[Records with scene code]
□ □ □ □

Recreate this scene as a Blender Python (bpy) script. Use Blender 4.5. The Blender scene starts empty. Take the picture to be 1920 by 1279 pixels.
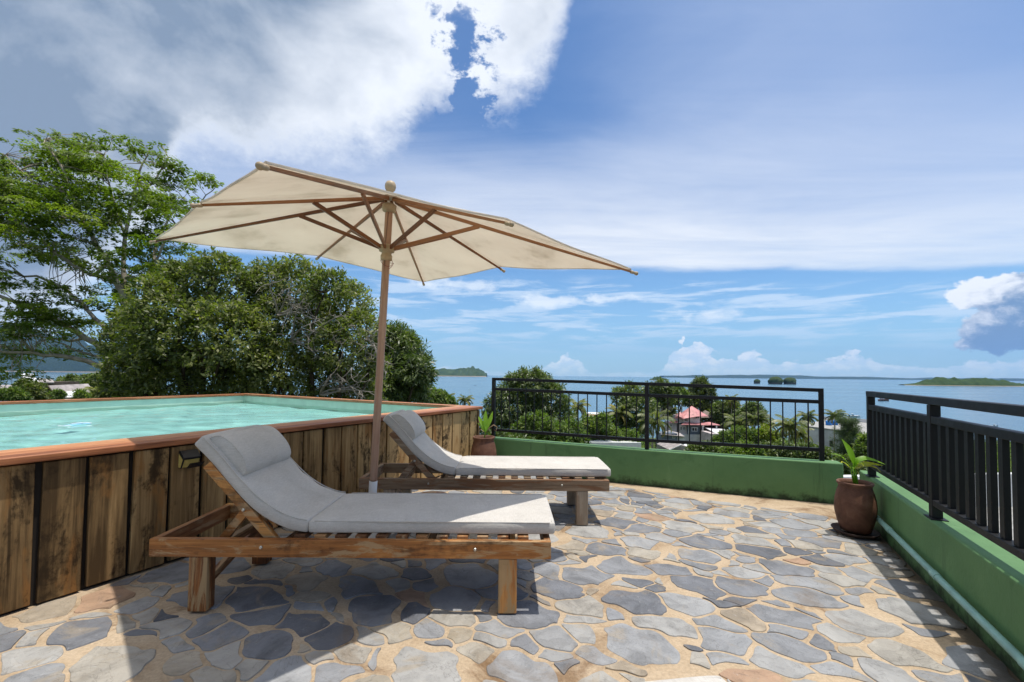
import bpy, bmesh, math, random
import numpy as np
from mathutils import Vector, Matrix

R = math.radians
random.seed(7)
rng = np.random.default_rng(7)
scene = bpy.context.scene
col = scene.collection

# ------------------------------------------------------------------ camera
FPX, EYE = 853.0, 1.2
PITCH, ROLL = R(2.0), math.atan(0.0100)
_fw = np.array([0, math.cos(PITCH), math.sin(PITCH)])
_u0 = np.array([0, -math.sin(PITCH), math.cos(PITCH)])
_r0 = np.array([1.0, 0, 0])
_rt = _r0 * math.cos(ROLL) + _u0 * math.sin(ROLL)
_up = _u0 * math.cos(ROLL) - _r0 * math.sin(ROLL)
_cy = 703.5 - FPX * math.tan(PITCH)
CAMLOC = np.array([0, 0, EYE])
cam = bpy.data.cameras.new('camera')
cam_o = bpy.data.objects.new('camera', cam)
col.objects.link(cam_o)
cam_o.matrix_world = Matrix(((_rt[0], _up[0], -_fw[0], 0), (_rt[1], _up[1], -_fw[1], 0),
                             (_rt[2], _up[2], -_fw[2], EYE), (0, 0, 0, 1)))
cam.sensor_width = 36.0
cam.lens = FPX / 1920 * 36.0
cam.shift_y = (_cy - 639.5) / 1920
cam.clip_start, cam.clip_end = 0.05, 120000
scene.camera = cam_o


def ray(px, py):
    return _fw + _rt * (px - 960) / FPX + _up * (_cy - py) / FPX


def G(px, py, z=0.0):                      # point at height z seen at a photo pixel
    d = ray(px, py)
    return CAMLOC + d * ((z - EYE) / d[2])


def D(px, py, Y):                          # point at depth Y
    d = ray(px, py)
    return CAMLOC + d * (Y / d[1])


def V(px, py, p0, u):                      # point on the upright plane through p0 along u
    d = ray(px, py)
    n = np.array([-u[1], u[0], 0.0])
    t = (np.array([p0[0], p0[1], 0]) - CAMLOC) @ n / (d @ n)
    return CAMLOC + d * t


# ------------------------------------------------------------------ node helpers
class N:
    def __init__(s, tree):
        s.t = tree

    def new(s, typ, **kw):
        n = s.t.nodes.new(typ)
        for k, v in kw.items():
            setattr(n, k, v)
        return n

    def set(s, sock, v):
        if v is None:
            return
        if isinstance(v, bpy.types.NodeSocket):
            s.t.links.new(v, sock)
        else:
            if isinstance(v, (tuple, list)) and len(v) == 3 and sock.type == 'RGBA':
                v = tuple(v) + (1,)
            sock.default_value = v

    def m(s, op, a, b=None, c=None, clamp=False):
        n = s.new('ShaderNodeMath', operation=op, use_clamp=clamp)
        for i, v in enumerate((a, b, c)):
            s.set(n.inputs[i], v)
        return n.outputs[0]

    def vm(s, op, a, b=None):
        n = s.new('ShaderNodeVectorMath', operation=op)
        s.set(n.inputs[0], a)
        s.set(n.inputs[1], b)
        return n.outputs[0]

    def sstep(s, v, lo, hi):
        n = s.new('ShaderNodeMapRange', interpolation_type='SMOOTHSTEP')
        s.set(n.inputs[0], v)
        n.inputs[1].default_value, n.inputs[2].default_value = lo, hi
        return n.outputs[0]

    def lin(s, v, lo, hi, a=0.0, b=1.0):
        n = s.new('ShaderNodeMapRange', clamp=True)
        s.set(n.inputs[0], v)
        for i, q in enumerate((lo, hi, a, b)):
            n.inputs[i + 1].default_value = q
        return n.outputs[0]

    def mix(s, f, a, b, blend='MIX'):
        n = s.new('ShaderNodeMix', data_type='RGBA', blend_type=blend)
        s.set(n.inputs[0], f)
        s.set(n.inputs[6], a)
        s.set(n.inputs[7], b)
        return n.outputs[2]

    def noise(s, vec, scale, detail=4, rough=0.55, dist=0.0, lac=2.0, out=0):
        n = s.new('ShaderNodeTexNoise')
        if vec is not None:
            s.set(n.inputs['Vector'], vec)
        n.inputs['Scale'].default_value = scale
        n.inputs['Detail'].default_value = detail
        n.inputs['Roughness'].default_value = rough
        n.inputs['Distortion'].default_value = dist
        n.inputs['Lacunarity'].default_value = lac
        return n.outputs[out]

    def ramp(s, v, stops, interp='LINEAR'):
        n = s.new('ShaderNodeValToRGB')
        n.color_ramp.interpolation = interp
        e = n.color_ramp.elements
        while len(e) < len(stops):
            e.new(0.5)
        for q, (p, c) in zip(e, stops):
            q.position = p
            q.color = (c, c, c, 1) if isinstance(c, (int, float)) else tuple(c) + (1,)
        s.set(n.inputs[0], v)
        return n.outputs[0]

    def curve(s, v, pts, lo, hi, scale):   # piecewise linear function of v
        st = [((p - lo) / (hi - lo), q / scale) for p, q in pts]
        return s.m('MULTIPLY', s.ramp(s.lin(v, lo, hi), st), scale)

    def comb(s, x, y, z):
        n = s.new('ShaderNodeCombineXYZ')
        for i, v in enumerate((x, y, z)):
            s.set(n.inputs[i], v)
        return n.outputs[0]

    def sep(s, v):
        n = s.new('ShaderNodeSeparateXYZ')
        s.set(n.inputs[0], v)
        return n.outputs

    def mapping(s, v, scale=(1, 1, 1), rot=(0, 0, 0), loc=(0, 0, 0)):
        n = s.new('ShaderNodeMapping')
        s.set(n.inputs[0], v)
        n.inputs[1].default_value, n.inputs[2].default_value, n.inputs[3].default_value = loc, rot, scale
        return n.outputs[0]

    def attr(s, name):
        return s.new('ShaderNodeAttribute', attribute_name=name).outputs['Fac']

    def bump(s, h, strength=0.3, dist=0.01):
        n = s.new('ShaderNodeBump')
        n.inputs['Strength'].default_value = strength
        n.inputs['Distance'].default_value = dist
        s.set(n.inputs['Height'], h)
        return n.outputs[0]


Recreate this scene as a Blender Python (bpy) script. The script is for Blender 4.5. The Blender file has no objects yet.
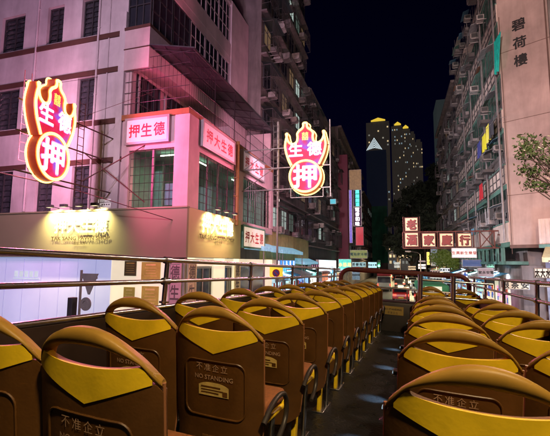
import bpy, bmesh, math, random
from mathutils import Matrix, Vector
R = math.radians
random.seed(7)
scene = bpy.context.scene
COL = scene.collection

# ------------------------------------------------------------------ camera
F = 400.0; CX = 275.0; CY = 218.0
YAW, PITCH, ROLL = 17.3, 6.3, 0.4
CAMZ = 4.0
camd = bpy.data.cameras.new('camera'); cam = bpy.data.objects.new('camera', camd); COL.objects.link(cam)
cam_rot = (Matrix.Rotation(R(YAW), 3, 'Z') @ Matrix.Rotation(R(90 + PITCH), 3, 'X') @ Matrix.Rotation(R(ROLL), 3, 'Z'))
cam.matrix_world = Matrix.Translation((0, 0, CAMZ)) @ cam_rot.to_4x4()
camd.sensor_width = 36; camd.lens = 36 * F / 550; camd.clip_end = 3000; camd.clip_start = 0.05
scene.camera = cam
RT = cam_rot @ Vector((1, 0, 0)); UP = cam_rot @ Vector((0, 1, 0)); FW = cam_rot @ Vector((0, 0, -1))
def ray(px, py): return FW + RT * ((px - CX) / F) - UP * ((py - CY) / F)
def onY(px, py, Y):
    d = ray(px, py); t = Y / d.y; return Vector((d.x * t, Y, CAMZ + d.z * t))
def onX(px, py, X):
    d = ray(px, py); t = X / d.x; return Vector((X, d.y * t, CAMZ + d.z * t))
def onZ(px, py, Z):
    d = ray(px, py); t = (Z - CAMZ) / d.z; return Vector((d.x * t, d.y * t, Z))

# ------------------------------------------------------------------ materials
MATS = {}
def mat(name, col, rough=.7, var=.25, scale=3.0, metal=0.0, bump=0.0, streak=0.0, emit=None, es=0.0, spec=.5, coat=0.0, wear=0.0, rnd=0.0):
    if name in MATS: return MATS[name]
    m = bpy.data.materials.new(name); m.use_nodes = True; MATS[name] = m
    nt = m.node_tree; N = nt.nodes; L = nt.links; b = N['Principled BSDF']
    b.inputs['Roughness'].default_value = rough; b.inputs['Metallic'].default_value = metal
    b.inputs['Specular IOR Level'].default_value = spec
    b.inputs['Coat Weight'].default_value = coat
    tc = N.new('ShaderNodeTexCoord')
    n = N.new('ShaderNodeTexNoise'); n.inputs['Scale'].default_value = scale; n.inputs['Detail'].default_value = 8
    n.inputs['Roughness'].default_value = .62
    L.new(tc.outputs['Object'], n.inputs['Vector'])
    r = N.new('ShaderNodeMapRange'); r.inputs[1].default_value = .3; r.inputs[2].default_value = .7
    r.inputs[3].default_value = 1 - var; r.inputs[4].default_value = 1 + var * .5
    L.new(n.outputs[0], r.inputs[0])
    last = r.outputs[0]
    if streak:
        mp = N.new('ShaderNodeMapping'); mp.inputs['Scale'].default_value = (.8, .8, .10)
        L.new(tc.outputs['Object'], mp.inputs[0])
        n2 = N.new('ShaderNodeTexNoise'); n2.inputs['Scale'].default_value = 1.6; n2.inputs['Detail'].default_value = 10; n2.inputs['Roughness'].default_value = .7; n2.inputs['Distortion'].default_value = .6
        L.new(mp.outputs[0], n2.inputs['Vector'])
        r2 = N.new('ShaderNodeMapRange'); r2.inputs[1].default_value = .35; r2.inputs[2].default_value = .62
        r2.inputs[3].default_value = 1 - streak; r2.inputs[4].default_value = 1
        L.new(n2.outputs[0], r2.inputs[0])
        mm = N.new('ShaderNodeMath'); mm.operation = 'MULTIPLY'; L.new(last, mm.inputs[0]); L.new(r2.outputs[0], mm.inputs[1]); last = mm.outputs[0]
    if rnd:
        oi = N.new('ShaderNodeObjectInfo'); r4 = N.new('ShaderNodeMapRange'); r4.inputs[3].default_value = 1-rnd; r4.inputs[4].default_value = 1+rnd*.5
        L.new(oi.outputs['Random'], r4.inputs[0]); mm = N.new('ShaderNodeMath'); mm.operation = 'MULTIPLY'; L.new(last, mm.inputs[0]); L.new(r4.outputs[0], mm.inputs[1]); last = mm.outputs[0]
        ad = N.new('ShaderNodeVectorMath'); ad.operation = 'ADD'; cb = N.new('ShaderNodeCombineXYZ'); m9 = N.new('ShaderNodeMath'); m9.operation = 'MULTIPLY'; m9.inputs[1].default_value = 37.0
        L.new(oi.outputs['Random'], m9.inputs[0]); L.new(m9.outputs[0], cb.inputs[0]); L.new(m9.outputs[0], cb.inputs[2]); L.new(tc.outputs['Object'], ad.inputs[0]); L.new(cb.outputs[0], ad.inputs[1]); L.new(ad.outputs[0], n.inputs['Vector'])
    if wear:
        mp3 = N.new('ShaderNodeMapping'); mp3.inputs['Scale'].default_value = (9, 9, 60); mp3.inputs['Rotation'].default_value = (.3, .5, .2)
        L.new(ad.outputs[0] if rnd else tc.outputs['Object'], mp3.inputs[0])
        n5 = N.new('ShaderNodeTexNoise'); n5.inputs['Scale'].default_value = 1.6; n5.inputs['Detail'].default_value = 9; n5.inputs['Roughness'].default_value = .75; L.new(mp3.outputs[0], n5.inputs['Vector'])
        r5 = N.new('ShaderNodeMapRange'); r5.inputs[1].default_value = .60; r5.inputs[2].default_value = .72; r5.inputs[3].default_value = 1; r5.inputs[4].default_value = 1+wear
        L.new(n5.outputs[0], r5.inputs[0]); mm = N.new('ShaderNodeMath'); mm.operation = 'MULTIPLY'; L.new(last, mm.inputs[0]); L.new(r5.outputs[0], mm.inputs[1]); last = mm.outputs[0]
    mx = N.new('ShaderNodeVectorMath'); mx.operation = 'SCALE'; mx.inputs[0].default_value = col[:3]
    L.new(last, mx.inputs['Scale']); L.new(mx.outputs[0], b.inputs['Base Color'])
    rr = N.new('ShaderNodeMapRange'); rr.inputs[3].default_value = max(0, rough - .12); rr.inputs[4].default_value = min(1, rough + .12)
    L.new(n.outputs[0], rr.inputs[0])
    if metal < .9: L.new(rr.outputs[0], b.inputs['Roughness'])
    if bump:
        n3 = N.new('ShaderNodeTexNoise'); n3.inputs['Scale'].default_value = scale * 9; n3.inputs['Detail'].default_value = 6
        L.new(tc.outputs['Object'], n3.inputs['Vector'])
        bp = N.new('ShaderNodeBump'); bp.inputs['Strength'].default_value = bump; bp.inputs['Distance'].default_value = .02
        L.new(n3.outputs[0], bp.inputs['Height']); L.new(bp.outputs[0], b.inputs['Normal'])
    if emit:
        b.inputs['Emission Color'].default_value = (*emit, 1)
        es_n = N.new('ShaderNodeMath'); es_n.operation = 'MULTIPLY'; es_n.inputs[1].default_value = es
        L.new(last, es_n.inputs[0]); L.new(es_n.outputs[0], b.inputs['Emission Strength'])
    return m
def glow(name, col, s, base=(.1, .1, .1), var=.15, scale=4.0, rough=.5):
    return mat(name, base, rough=rough, var=var, scale=scale, emit=col, es=s)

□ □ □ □

■ **TASK OBJECTIVE**
Pick out, from the lines above, every one that contains the string "script".

■ **ANSWER**
Recreate this scene as a Blender Python (bpy) script. Use Blender 4.5. The Blender scene starts empty. Take the picture to be 1920 by 1279 pixels.
Recreate this scene as a Blender Python (bpy) script. The script is for Blender 4.5. The Blender file has no objects yet.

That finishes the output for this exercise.